A significant factor in the movie's reputation outside of the movie-sci-fi consumer is that 'Ridleyville' - as Bladerunner's city became known on set - is clearly an anti-modernist vision. For years it has therefore provided a main referent for theorists, critics and cultural commentators on the city, architecture and the postmodern condition. Blade Runner is city collage/montage; a postindustrial, diffused metropolis which brilliantly fuses futurism with the archaic. Old buildings have been 'retro-fitted' for new use; new buildings echo ancient pyramids or antique Oriental, rather than the clean modernist factory aesthetic. You can sense the global warming. New York, Hong Kong, Tokyo, Milan and Piccadilly Circus co-habit the screen to startling, and prophetic, effect. Electricity crackles in the constant downpour of rain. The result feels like Bangkok in Downtown LA by way of Paul Virilio. As if thinking primarily of George Lucas' pompous directorial debut THX 1138, Scott said at the time: 'Most films depict the future as pristine, autere and colourless. We were determined to avoid shiny buildings, underpopulated streets, and silver suits with diagonal zippers.'

A movie so design driven becomes mere facsimile on video. 'Director's cut' or not, Blade Runner's reappearance is therefore welcome. New and familiar audiences are now able to reassess the movie's importance for themselves on the big screen - its rightful Panavision place.
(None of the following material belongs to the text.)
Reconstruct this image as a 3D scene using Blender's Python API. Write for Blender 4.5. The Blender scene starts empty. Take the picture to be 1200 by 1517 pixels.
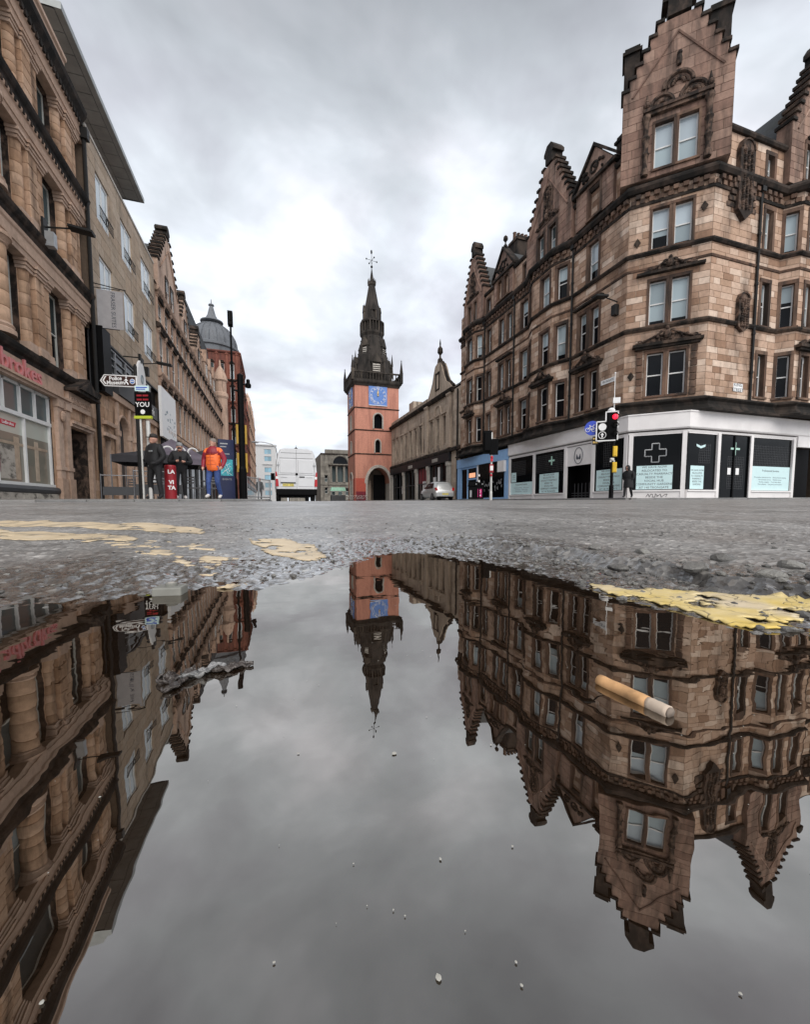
import bpy, math, random
import numpy as np
from math import sin, cos, pi, radians, atan2, sqrt, hypot
from mathutils import Vector, Matrix
random.seed(7)
rng = np.random.default_rng(5)
S = bpy.context.scene
COL = S.collection

# ------------------------------------------------------------------ camera, sky, sun, exposure
CAM_H = 0.07
YAW = atan2(195.0, 600.0)
cd = bpy.data.cameras.new('camera')
cam = bpy.data.objects.new('camera', cd)
COL.objects.link(cam)
cam.location = (0, 0, CAM_H)
cam.rotation_euler = (radians(90 - 4.1), 0, -YAW)
cd.sensor_fit = 'VERTICAL'
cd.sensor_height = 36
cd.lens = 600 / 1517 * 36
cd.shift_y = 31.5 / 1517
cd.clip_start = 0.004
cd.clip_end = 2000
S.camera = cam

SUN_EL, SUN_AZ = 46.0, 178.0          # compass style, street runs along +Y
W = bpy.data.worlds.new('World')
S.world = W
W.use_nodes = True
nt = W.node_tree
nt.nodes.clear()
def N(t, typ, **kw):
    n = t.nodes.new(typ)
    for k, v in kw.items():
        setattr(n, k, v)
    return n
def ramp(t, pts, interp='LINEAR'):
    n = t.nodes.new('ShaderNodeValToRGB')
    e = n.color_ramp.elements
    if len(pts) == 1: pts = [(0.0, pts[0][1]), (1.0, pts[0][1])]
    while len(e) < len(pts):
        e.new(0.5)
    for i, (p, c) in enumerate(pts):
        e[i].position = p
        e[i].color = (c, c, c, 1) if isinstance(c, (int, float)) else (c[0], c[1], c[2], 1)
    n.color_ramp.interpolation = interp
    return n
def math_(t, op, a, b=None, c=None):
    n = t.nodes.new('ShaderNodeMath')
    n.operation = op
    for i, x in enumerate((a, b, c)):
        if x is None: continue
        if isinstance(x, (int, float)): n.inputs[i].default_value = x
        else: t.links.new(x, n.inputs[i])
    return n.outputs[0]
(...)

The narrative was always minimal. Rick Deckard (Harrison Ford) is an ex-Blade Runner - a detective specially trained to 'retire' renegade 'replicants'. A replicant is a life-like android used as slave labour on other worlds where millions of people have fled due to the over population and decay of Earth. Four of the Tyrell Corporation's most sophisticated Nexus 6 replicants have killed a space shuttle crew and returned to Earth. Deckard is coerced into finding and retiring them, a task complicated by his falling in love with Tyrell's own beautiful replicant assistant Rachael (Sean Young), and by replicant leader Batty (Rutger Hauer) - determined to meet his maker in an attempt to extend their pre-programmed 4-year lifespan.

This director's cut rectifies three main industry-driven decisions made in 1982. Gone is the wholly inappropriate and unnecessary voice-over narration from Deckard - originally added to help 'explain' events to an audience. It not only failed to do so, but achieved gratuitousness by the very minimal nature of its function. Secondly, the relationship between Deckard and his replicant love Rachael is here expanded by the inclusion of several scenes dropped from the original version. Thirdly, the 'up' ending of their escape to pastures green and new - incorporating a voice-over assuring us that Rachael was not programmed to die in four years - has been removed altogether, having been tacked on initially against Scott's better judgement.

The resulting cut is at once more satisfying and more infuriating. This Blade Runner ironically succeeds in emphasizing a consistent frustration in Scott's best work (with the possible exception of Thelma and Louise). Within each relentlessly surfaced Ridley Scott movie lies a more conceptually interesting film attempting in vain to break through a glistening carapace. The real star of Alien was the interior of the crew ship 'Nostromo'; the eye catcher in Someone To Watch Over Me was the victim's appartment. The star of Blade Runner is still the city, a more unsatisfactory state of affairs now that it is possible to witness the full arrested development of Deckard's complex relationship with female android; increasingly annoying now that a purer, more logical and darker vision finally closes the film.